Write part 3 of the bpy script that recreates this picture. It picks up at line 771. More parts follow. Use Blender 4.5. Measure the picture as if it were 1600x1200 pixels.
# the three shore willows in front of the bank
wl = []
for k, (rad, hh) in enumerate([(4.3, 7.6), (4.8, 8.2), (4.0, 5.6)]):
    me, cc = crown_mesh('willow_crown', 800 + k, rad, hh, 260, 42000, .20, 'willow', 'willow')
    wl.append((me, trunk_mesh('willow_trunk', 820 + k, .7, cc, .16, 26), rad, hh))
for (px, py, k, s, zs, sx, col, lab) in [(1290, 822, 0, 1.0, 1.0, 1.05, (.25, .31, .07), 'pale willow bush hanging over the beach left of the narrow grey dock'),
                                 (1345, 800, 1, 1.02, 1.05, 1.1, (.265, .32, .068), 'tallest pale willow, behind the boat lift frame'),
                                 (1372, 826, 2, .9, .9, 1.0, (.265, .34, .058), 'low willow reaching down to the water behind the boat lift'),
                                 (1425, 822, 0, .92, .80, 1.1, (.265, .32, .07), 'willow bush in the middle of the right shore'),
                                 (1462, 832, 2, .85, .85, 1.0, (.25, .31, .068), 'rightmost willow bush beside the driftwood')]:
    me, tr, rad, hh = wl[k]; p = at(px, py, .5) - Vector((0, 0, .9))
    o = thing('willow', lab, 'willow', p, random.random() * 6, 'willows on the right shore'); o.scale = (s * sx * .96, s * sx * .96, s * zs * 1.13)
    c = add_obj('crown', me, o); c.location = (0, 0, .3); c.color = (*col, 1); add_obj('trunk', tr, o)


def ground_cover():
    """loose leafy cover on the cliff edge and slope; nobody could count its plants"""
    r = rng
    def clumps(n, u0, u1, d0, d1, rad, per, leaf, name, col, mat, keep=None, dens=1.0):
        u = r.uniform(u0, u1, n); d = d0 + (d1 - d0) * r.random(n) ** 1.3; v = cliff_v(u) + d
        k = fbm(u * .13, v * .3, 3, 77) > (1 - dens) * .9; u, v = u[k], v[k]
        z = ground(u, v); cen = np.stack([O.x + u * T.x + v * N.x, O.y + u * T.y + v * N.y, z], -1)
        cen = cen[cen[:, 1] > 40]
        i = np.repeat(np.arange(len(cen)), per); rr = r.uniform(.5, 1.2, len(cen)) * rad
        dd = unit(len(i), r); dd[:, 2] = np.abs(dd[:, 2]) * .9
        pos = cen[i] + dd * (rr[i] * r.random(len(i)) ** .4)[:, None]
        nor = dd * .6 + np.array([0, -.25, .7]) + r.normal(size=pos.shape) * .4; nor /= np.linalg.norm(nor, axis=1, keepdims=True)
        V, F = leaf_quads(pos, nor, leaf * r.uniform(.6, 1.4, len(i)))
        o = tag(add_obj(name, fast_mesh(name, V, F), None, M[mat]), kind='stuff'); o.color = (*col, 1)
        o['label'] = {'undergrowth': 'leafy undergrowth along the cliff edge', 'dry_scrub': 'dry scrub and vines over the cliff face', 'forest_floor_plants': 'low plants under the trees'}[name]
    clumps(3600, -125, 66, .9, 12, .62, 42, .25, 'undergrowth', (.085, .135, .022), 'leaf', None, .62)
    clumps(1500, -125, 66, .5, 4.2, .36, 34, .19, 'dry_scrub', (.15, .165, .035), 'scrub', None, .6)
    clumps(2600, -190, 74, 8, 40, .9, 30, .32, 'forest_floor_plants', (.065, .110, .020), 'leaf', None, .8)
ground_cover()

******

Using the data above, repeat every line exactly.

Write part 3 of the bpy script that recreates this picture. It picks up at line 771. More parts follow. Use Blender 4.5. Measure the picture as if it were 1600x1200 pixels.
# the three shore willows in front of the bank
wl = []
for k, (rad, hh) in enumerate([(4.3, 7.6), (4.8, 8.2), (4.0, 5.6)]):
    me, cc = crown_mesh('willow_crown', 800 + k, rad, hh, 260, 42000, .20, 'willow', 'willow')
    wl.append((me, trunk_mesh('willow_trunk', 820 + k, .7, cc, .16, 26), rad, hh))
for (px, py, k, s, zs, sx, col, lab) in [(1290, 822, 0, 1.0, 1.0, 1.05, (.25, .31, .07), 'pale willow bush hanging over the beach left of the narrow grey dock'),
                                 (1345, 800, 1, 1.02, 1.05, 1.1, (.265, .32, .068), 'tallest pale willow, behind the boat lift frame'),
                                 (1372, 826, 2, .9, .9, 1.0, (.265, .34, .058), 'low willow reaching down to the water behind the boat lift'),
                                 (1425, 822, 0, .92, .80, 1.1, (.265, .32, .07), 'willow bush in the middle of the right shore'),
                                 (1462, 832, 2, .85, .85, 1.0, (.25, .31, .068), 'rightmost willow bush beside the driftwood')]:
    me, tr, rad, hh = wl[k]; p = at(px, py, .5) - Vector((0, 0, .9))
    o = thing('willow', lab, 'willow', p, random.random() * 6, 'willows on the right shore'); o.scale = (s * sx * .96, s * sx * .96, s * zs * 1.13)
    c = add_obj('crown', me, o); c.location = (0, 0, .3); c.color = (*col, 1); add_obj('trunk', tr, o)


def ground_cover():
    """loose leafy cover on the cliff edge and slope; nobody could count its plants"""
    r = rng
    def clumps(n, u0, u1, d0, d1, rad, per, leaf, name, col, mat, keep=None, dens=1.0):
        u = r.uniform(u0, u1, n); d = d0 + (d1 - d0) * r.random(n) ** 1.3; v = cliff_v(u) + d
        k = fbm(u * .13, v * .3, 3, 77) > (1 - dens) * .9; u, v = u[k], v[k]
        z = ground(u, v); cen = np.stack([O.x + u * T.x + v * N.x, O.y + u * T.y + v * N.y, z], -1)
        cen = cen[cen[:, 1] > 40]
        i = np.repeat(np.arange(len(cen)), per); rr = r.uniform(.5, 1.2, len(cen)) * rad
        dd = unit(len(i), r); dd[:, 2] = np.abs(dd[:, 2]) * .9
        pos = cen[i] + dd * (rr[i] * r.random(len(i)) ** .4)[:, None]
        nor = dd * .6 + np.array([0, -.25, .7]) + r.normal(size=pos.shape) * .4; nor /= np.linalg.norm(nor, axis=1, keepdims=True)
        V, F = leaf_quads(pos, nor, leaf * r.uniform(.6, 1.4, len(i)))
        o = tag(add_obj(name, fast_mesh(name, V, F), None, M[mat]), kind='stuff'); o.color = (*col, 1)
        o['label'] = {'undergrowth': 'leafy undergrowth along the cliff edge', 'dry_scrub': 'dry scrub and vines over the cliff face', 'forest_floor_plants': 'low plants under the trees'}[name]
    clumps(3600, -125, 66, .9, 12, .62, 42, .25, 'undergrowth', (.085, .135, .022), 'leaf', None, .62)
    clumps(1500, -125, 66, .5, 4.2, .36, 34, .19, 'dry_scrub', (.15, .165, .035), 'scrub', None, .6)
    clumps(2600, -190, 74, 8, 40, .9, 30, .32, 'forest_floor_plants', (.065, .110, .020), 'leaf', None, .8)
ground_cover()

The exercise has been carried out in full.